Mercedes Hired ‘Financial Engineers’ to Audit the Price of F1 Car Parts

We knew there were many kinds of engineers, but this is a new one.

byJames Gilboy|
Mercedes Hired ‘Financial Engineers’ to Audit the Price of F1 Car Parts
Mercedes-AMG F1

The Mercedes-AMG Formula 1 Team has hired auditors, or "financial engineers," to track the cost of every part installed on the team's cars.

In an interview with Autosport, Team principal Toto Wolff mentioned the specialized personnel in regards to F1's new budget cap. Like most big team principals, Wolff believes the cap restricts former big spenders like Mercedes. Formerly able to spend $459 million on seizing the championship in 2020, the same team must now do so with about $140 million in 2022—with some extra tacked on to account for inflation. Hence, Mercedes now notes the dollar value of every little piece of the car as it's used.

"We have a tracker with financial engineers that track every single process and every single part that comes into the car," Wolff said to Autosport. "So when we take things out of the truck, the financial engineer notes, the value—when you utilize, it's being counted for."

George Russell in the Mercedes-AMG F1 W13 at the 2022 Hungarian Grand Prix. Jiri Krenek via Mercedes-AMG F1

Hypothetically, this gives Mercedes the ability to calculate the exact dollar value of its 2022 contender, the W13; a figure that has been historically tricky to calculate due to development costs often being rolled into parts costs.
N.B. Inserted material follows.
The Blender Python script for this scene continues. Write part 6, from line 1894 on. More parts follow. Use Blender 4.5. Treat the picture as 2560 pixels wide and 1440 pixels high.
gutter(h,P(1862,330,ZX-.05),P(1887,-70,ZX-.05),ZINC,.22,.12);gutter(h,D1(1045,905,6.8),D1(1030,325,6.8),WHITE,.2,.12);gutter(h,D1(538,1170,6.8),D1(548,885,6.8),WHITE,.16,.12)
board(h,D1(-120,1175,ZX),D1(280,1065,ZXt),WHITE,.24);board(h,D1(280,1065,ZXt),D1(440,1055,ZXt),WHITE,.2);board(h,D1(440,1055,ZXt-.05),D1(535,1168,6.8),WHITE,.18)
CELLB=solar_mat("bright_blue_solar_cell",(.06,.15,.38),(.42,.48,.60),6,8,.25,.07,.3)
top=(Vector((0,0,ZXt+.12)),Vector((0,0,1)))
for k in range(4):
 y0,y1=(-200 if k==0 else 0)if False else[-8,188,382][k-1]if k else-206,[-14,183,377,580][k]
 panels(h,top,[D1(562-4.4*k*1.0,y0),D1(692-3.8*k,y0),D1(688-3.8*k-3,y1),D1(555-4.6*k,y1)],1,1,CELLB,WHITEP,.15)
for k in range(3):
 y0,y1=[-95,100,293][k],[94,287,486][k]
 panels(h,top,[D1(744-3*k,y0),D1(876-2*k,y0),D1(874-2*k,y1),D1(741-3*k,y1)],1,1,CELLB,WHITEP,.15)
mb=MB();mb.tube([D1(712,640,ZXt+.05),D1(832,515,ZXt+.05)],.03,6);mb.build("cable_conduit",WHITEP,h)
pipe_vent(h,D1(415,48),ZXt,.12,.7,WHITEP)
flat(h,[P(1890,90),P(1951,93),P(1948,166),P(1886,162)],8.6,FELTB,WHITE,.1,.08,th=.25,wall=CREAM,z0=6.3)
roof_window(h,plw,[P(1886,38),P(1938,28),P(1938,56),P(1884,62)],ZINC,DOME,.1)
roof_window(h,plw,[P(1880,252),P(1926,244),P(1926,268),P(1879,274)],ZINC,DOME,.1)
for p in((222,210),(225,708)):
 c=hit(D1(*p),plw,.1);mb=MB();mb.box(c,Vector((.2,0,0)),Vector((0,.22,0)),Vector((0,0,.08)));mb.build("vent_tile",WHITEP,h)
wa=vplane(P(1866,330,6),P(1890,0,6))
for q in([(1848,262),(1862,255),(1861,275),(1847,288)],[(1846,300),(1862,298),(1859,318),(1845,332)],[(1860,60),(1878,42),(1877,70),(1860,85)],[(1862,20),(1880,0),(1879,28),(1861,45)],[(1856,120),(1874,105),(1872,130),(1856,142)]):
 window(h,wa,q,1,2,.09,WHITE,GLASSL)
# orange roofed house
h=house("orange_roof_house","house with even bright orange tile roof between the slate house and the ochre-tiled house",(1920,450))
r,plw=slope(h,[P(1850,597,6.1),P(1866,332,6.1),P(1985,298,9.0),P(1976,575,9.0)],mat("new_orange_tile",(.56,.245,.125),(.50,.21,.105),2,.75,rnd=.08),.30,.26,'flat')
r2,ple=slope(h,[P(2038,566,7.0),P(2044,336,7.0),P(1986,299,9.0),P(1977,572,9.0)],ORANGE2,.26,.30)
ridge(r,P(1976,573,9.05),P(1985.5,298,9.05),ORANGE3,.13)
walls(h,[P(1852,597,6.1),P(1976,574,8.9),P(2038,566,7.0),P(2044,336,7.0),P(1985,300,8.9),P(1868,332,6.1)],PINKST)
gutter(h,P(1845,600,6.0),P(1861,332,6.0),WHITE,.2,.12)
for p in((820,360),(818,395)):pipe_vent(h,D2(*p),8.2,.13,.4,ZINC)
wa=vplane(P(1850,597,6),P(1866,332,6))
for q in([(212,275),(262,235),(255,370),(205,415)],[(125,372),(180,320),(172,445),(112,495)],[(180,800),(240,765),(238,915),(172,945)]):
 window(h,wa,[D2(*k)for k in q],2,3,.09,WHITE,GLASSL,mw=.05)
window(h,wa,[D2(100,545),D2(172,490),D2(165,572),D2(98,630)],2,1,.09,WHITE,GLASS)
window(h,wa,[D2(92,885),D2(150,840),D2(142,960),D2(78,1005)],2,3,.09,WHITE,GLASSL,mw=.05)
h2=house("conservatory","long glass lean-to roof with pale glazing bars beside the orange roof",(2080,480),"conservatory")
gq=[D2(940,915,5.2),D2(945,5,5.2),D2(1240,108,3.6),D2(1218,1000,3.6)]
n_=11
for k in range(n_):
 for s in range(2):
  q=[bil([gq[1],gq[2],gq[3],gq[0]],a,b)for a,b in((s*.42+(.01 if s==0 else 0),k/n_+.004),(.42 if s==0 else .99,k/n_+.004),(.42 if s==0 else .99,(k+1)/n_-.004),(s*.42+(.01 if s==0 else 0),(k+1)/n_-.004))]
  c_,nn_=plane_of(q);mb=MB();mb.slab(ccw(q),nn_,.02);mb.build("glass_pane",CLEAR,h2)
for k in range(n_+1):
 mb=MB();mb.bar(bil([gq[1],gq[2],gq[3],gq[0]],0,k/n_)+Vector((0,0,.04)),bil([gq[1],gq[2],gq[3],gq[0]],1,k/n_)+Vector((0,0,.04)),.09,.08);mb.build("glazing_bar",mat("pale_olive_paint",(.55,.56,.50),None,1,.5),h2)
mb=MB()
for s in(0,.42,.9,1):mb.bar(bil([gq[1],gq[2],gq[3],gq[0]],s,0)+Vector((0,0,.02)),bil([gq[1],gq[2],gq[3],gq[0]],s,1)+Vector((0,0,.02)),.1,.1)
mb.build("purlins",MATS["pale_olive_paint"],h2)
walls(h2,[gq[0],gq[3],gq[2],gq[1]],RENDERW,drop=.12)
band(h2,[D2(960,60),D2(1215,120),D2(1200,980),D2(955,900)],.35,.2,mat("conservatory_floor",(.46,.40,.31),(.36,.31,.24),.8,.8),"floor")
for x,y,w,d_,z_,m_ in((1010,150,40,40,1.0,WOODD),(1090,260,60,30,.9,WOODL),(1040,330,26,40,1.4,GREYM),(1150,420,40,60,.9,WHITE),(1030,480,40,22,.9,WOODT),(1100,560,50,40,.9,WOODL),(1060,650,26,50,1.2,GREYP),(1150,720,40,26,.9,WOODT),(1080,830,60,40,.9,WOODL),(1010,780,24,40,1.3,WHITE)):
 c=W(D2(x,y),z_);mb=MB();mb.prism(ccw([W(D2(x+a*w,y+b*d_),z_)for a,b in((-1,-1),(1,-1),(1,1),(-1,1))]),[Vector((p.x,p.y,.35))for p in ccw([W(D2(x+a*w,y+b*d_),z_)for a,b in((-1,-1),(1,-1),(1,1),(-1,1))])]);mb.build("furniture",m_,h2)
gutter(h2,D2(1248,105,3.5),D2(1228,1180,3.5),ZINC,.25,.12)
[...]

Various recent estimates have therefore placed the cost of a single F1 car from $12.2 million to well over $20 million, though their actual prices will vary between teams, and even on the same car as parts develop and change.

It's also highly unlikely that teams themselves didn't know the approximate values of their cars before the budget cap, as it's something they'd need to know anyway. Though budgets may have once been bigger, the sponsors' checks usually haven't been blank, and insuring a car during transport would also require knowing its value. In any case, it's likely not a figure you or I will ever know, as F1 teams won't want to give rivals any clues as to their strengths or weaknesses—both on the track and in the development labs.